Apakah ada kaitannya ya, kebiasaan pengguna ponsel masa kini yang serba swipe, swipe, swipe, dengan daya juang dan ketangguhan dalam mempertahankan pasangannya? Tampaknya semakin ke sini kita sering lihat banyak pasangan milennial yang gagal mempertahankan rumah tangga.
Ya, cinta perlu dipertahankan, dirawat, diperjuangkan. Pernikahan, apalagi. Seumur hidup, lho. Happily ever after itu hanya mitos, kebahagiaan bukanlah suatu perasaan yang konstan. Ia datang dan pergi, tetapi komitmen menjamin kita hadir dalam setiap baik-buruknya, jatuh-bangunnya.
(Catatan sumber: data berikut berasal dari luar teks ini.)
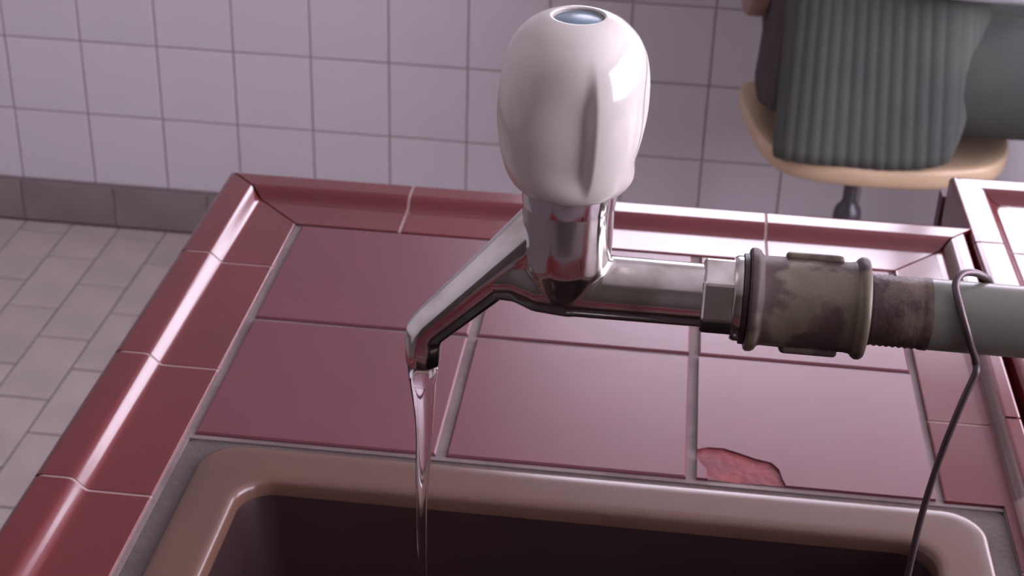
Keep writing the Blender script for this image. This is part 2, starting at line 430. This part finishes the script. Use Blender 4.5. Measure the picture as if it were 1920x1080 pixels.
for a, b in zip(K2[:-1], K2[1:]): trim_piece(c2, 'B', a+g, b-g, 0)
trim_piece(c2, 'B', K2[-1]+g, X2-.0005, 0, 0, 1)
for s_, base in (('R', X2), ):
    for k in range(6): trim_piece(c2, 'R', Y2N+.158*k+g, Y2N+.158*(k+1)-g, base, -1 if k == 0 else 0, 1 if k == 5 else 0)
trim_piece(c2, 'L', Y2N+.001, -.001, 0, -1, 1, inset=True); trim_piece(c2, 'B', .001, X2-.001, 0, -1, 1, inset=True)
for k in range(4): trim_piece(c2, 'F', .155*k+g, .155*(k+1)-g, Y2N, -1 if k == 0 else 0, 1 if k == 3 else 0)

# ------------------------------------------------------------------ sink
sk = thing('sink', 'brown stoneware sink with a shaded dark basin set into the red tiles, under the running tap', 'sink', (0, 0, 0), 0.0061)
ox0, ox1, oy0, oy1 = .0155, .4830, -.628, -.1535      # rim outer
ix0, ix1, iy0, iy1 = .0480, .4490, -.590, -.1885      # rim inner
def loft(rings, close_first=False, close_last=True):
    v = []; f = []; n = len(rings[0])
    for r in rings: v += r
    for i in range(len(rings)-1):
        for k in range(n): l = (k+1) % n; f.append((i*n+k, i*n+l, (i+1)*n+l, (i+1)*n+k))
    if close_first: f.append(tuple(range(n))[::-1])
    if close_last: f.append(tuple((len(rings)-1)*n+k for k in range(n)))
    return v, f
def ring(x0, x1, y0, y1, r, z): return [(p[0], p[1], z) for p in rrect(x0, x1, y0, y1, r, 8)]
rr = []
for d, z in ((0, -.02), (0, -.0022), (.0006, .0002), (.0020, .0016), (.0046, .0022), (.0100, .0022)):
    rr.append(ring(ox0+d, ox1-d, oy0+d, oy1-d, .024-d*.6, z))
for d, z in ((.0080, .0022), (.0046, .0021), (.0028, .0016), (.0013, .0005), (.0004, -.0012), (-.0003, -.0075)):
    rr.append(ring(ix0-d, ix1+d, iy0-d, iy1+d, .020+d*.8, z))
v, f = loft(rr, False, False)
auto_smooth(obj('rim', mesh('rim', v, f, M_RIM), sk), 80)
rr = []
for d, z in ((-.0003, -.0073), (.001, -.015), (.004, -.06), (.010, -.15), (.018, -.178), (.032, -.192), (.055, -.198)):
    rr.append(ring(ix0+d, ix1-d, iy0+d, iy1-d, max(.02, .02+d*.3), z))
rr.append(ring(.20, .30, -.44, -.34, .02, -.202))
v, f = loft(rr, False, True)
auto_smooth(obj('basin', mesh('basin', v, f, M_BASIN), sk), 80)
v, f = lathe([(.001, -.200), (.030, -.200), (.032, -.198), (.030, -.1965), (.022, -.199), (.001, -.1995)], 32)
dr = auto_smooth(obj('drain', mesh('drain', v, f, M_CHROME_B), sk), 40); dr.location = (.25, -.39, 0)
# grey cement joint between sink and tiles
def frame_mesh(o_, i_, z0, z1):
    v = [(p[0], p[1], z0) for p in o_]+[(p[0], p[1], z1) for p in o_]+[(p[0], p[1], z1) for p in i_]+[(p[0], p[1], z0) for p in i_]
    n = len(o_); f = []
    for r in range(4):
        for k in range(n): l = (k+1) % n; f.append((r*n+k, r*n+l, ((r+1) % 4)*n+l, ((r+1) % 4)*n+k))
    return v, f
M_CEMENT = mat('grey_cement', (0.100, 0.080, 0.073), 0.85, col2=(0.075, 0.058, 0.055), scale=25, bump=0.4, bscale=180)
v, f = frame_mesh(rrect(SX0-.002, SX1+.0012, SY0, SY1, .006, 8), rrect(ox0+.001, ox1-.001, oy0+.001, oy1-.001, .024, 8), -.02, -.0030)
obj('cement_joint', mesh('cement_joint', v, f, M_CEMENT), sk)

# ------------------------------------------------------------------ tap
YT, ZT, XT = -0.378, 0.2563, 0.2455
tap = thing('water_tap', 'tarnished chrome tap with a big white knob handle, running over the sink', 'tap', (XT, YT, ZT))
# body: neck, belly and barrel grown together
mb = MB()
mb.add(*lathe([(.0120, -.001), (.0150, .004), (.0174, .011), (.0178, .020), (.0178, .050)], 64))
mb.add(*lathe([(.0010, -.0130), (.0050, -.0120), (.0090, -.0093), (.0120, -.005), (.0145, .002), (.0168, .010), (.017, .02)], 64))
mb.add(*lathe([(.0110, -.010), (.0128, -.004), (.0128, .012), (.0127, .030), (.0126, .0562)], 48, 'X'))
mb.add(*sweep([(.004, 0, -.0002), (-.010, 0, .0010), (-.020, 0, .0038), (-.030, 0, .0002)], [.0132, .0130, .0118, .0092], 24))
mb.add(*sweep([(.002, 0, .0330), (-.0092, 0, .0222), (-.0230, 0, .0078)], [.0122, .0118, .0100], 24))
mb.add(*lathe([(.0005, .002), (.0060, .0025), (.0098, .006), (.0098, .012), (.004, .016)], 32, 'X'))
body = mb.build('body', M_CHROME, tap, True)
rm = body.modifiers.new('join', 'REMESH'); rm.mode = 'VOXEL'; rm.voxel_size = .00065; rm.use_smooth_shade = True
sm = body.modifiers.new('fillet', 'SMOOTH'); sm.factor = 0.5; sm.iterations = 26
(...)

Hampir semua orang menikah dalam keadaan terbaiknya. Tetapi hidup tidak terprediksi. Kalau aku sakit, kalau aku berubah jadi buruk rupa, kalau aku jadi gila, kalau aku jadi menyusahkan, apakah kau akan tetap di sini?
"Cinta adalah keyakinan. Keyakinan butuh keberanian, kesiapan menanggung sakit dan kekecewaan. Mencintai artinya menyerahkan diri tanpa jaminan, memberikan diri seutuhnya, dengan harapan bahwa cinta kita akan bisa menciptakan cinta dalam diri orang yang kita cintai." -- Erich Fromm
Nice point of view story and opinion from woman/wife side. Jadi tau apa yang mungkin sebagian besar istri rasakan , dan apa yg mereka harapkan dari suami. Nice blog, ken!